Neil Simon - Characters

Characters

Simon’s characters are typically portrayed as “imperfect, unheroic figures who are at heart decent human beings,” according to Koprince, and she traces Simon’s style of comedy to that of Menander, a playwright of ancient Greece. Menander, like Simon, also used average people in domestic life settings, the stories also blending humor and tragedy into his themes. Many of Simon’s most memorable plays, notes Konas, “have been built around two-character scenes,” as in segments of California Suite and Plaza Suite.

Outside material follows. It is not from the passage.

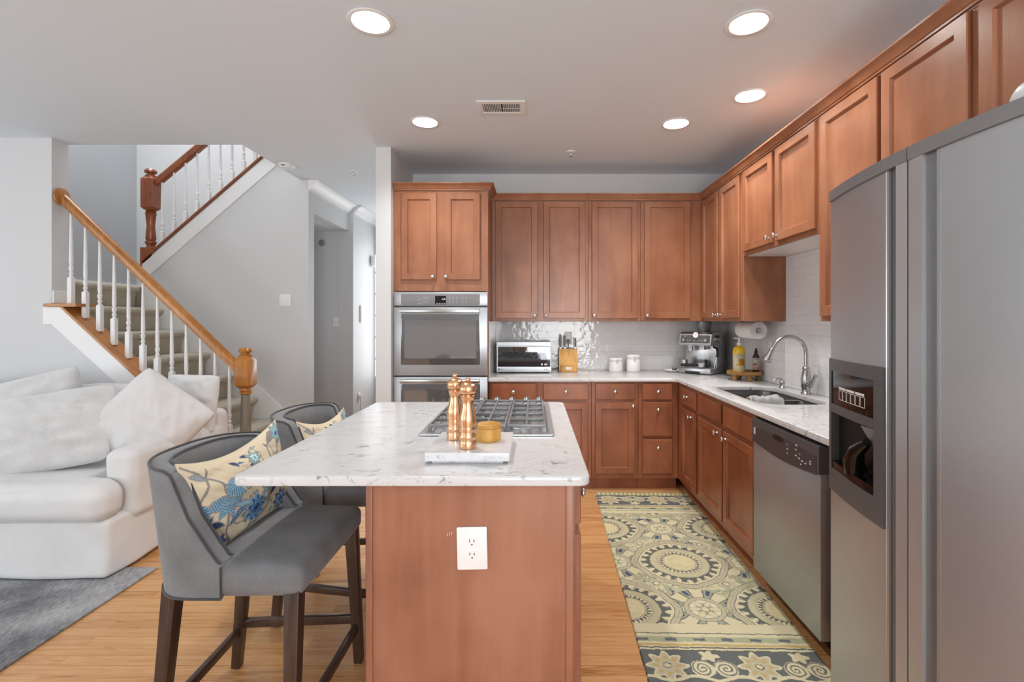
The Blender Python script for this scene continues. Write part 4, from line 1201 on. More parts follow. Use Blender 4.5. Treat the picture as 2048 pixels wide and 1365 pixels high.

Before writing, Simon tries to create an image of his characters. He says that the play, Star Spangled Girl which was a box-office failure, was “the only play I ever wrote where I did not have a clear visual image of the characters in my mind as I sat down at the typewriter.” Simon considers “character building” as an obligation, stating that the “trick is to do it skillfully.” Partly because of that skill, Johnson states that “other writers have created vivid characters—but not in the sheer abundance Simon has,” adding that “Simon has no peers among contemporary comedy playwrights.”

Of his characters, McGovern notes that although they are at times exaggerated for the stage, “they are usually amusing the audience with sparkling ‘zingers,” which are also “very believable” due to Simon’s “facility with dialogue. She states that “he reproduces speech so adroitly,” his characters are usually plausible and easy for audiences to identify with and laugh at.

Simon’s characters also express many “serious and continuing concerns of mankind...rather than purely topical material,” which are more transitory. She observes that his characters are always impatient “with phoniness, with shallowness, with amorality,” adding that they sometimes express “implicit and explicit criticism of modern urban life with its stress, its vacuity, and its materialism.” However, observes Johnson, “no Simon hero or heroine makes the ultimate Romantic gesture of thumbing his or her nose at society.”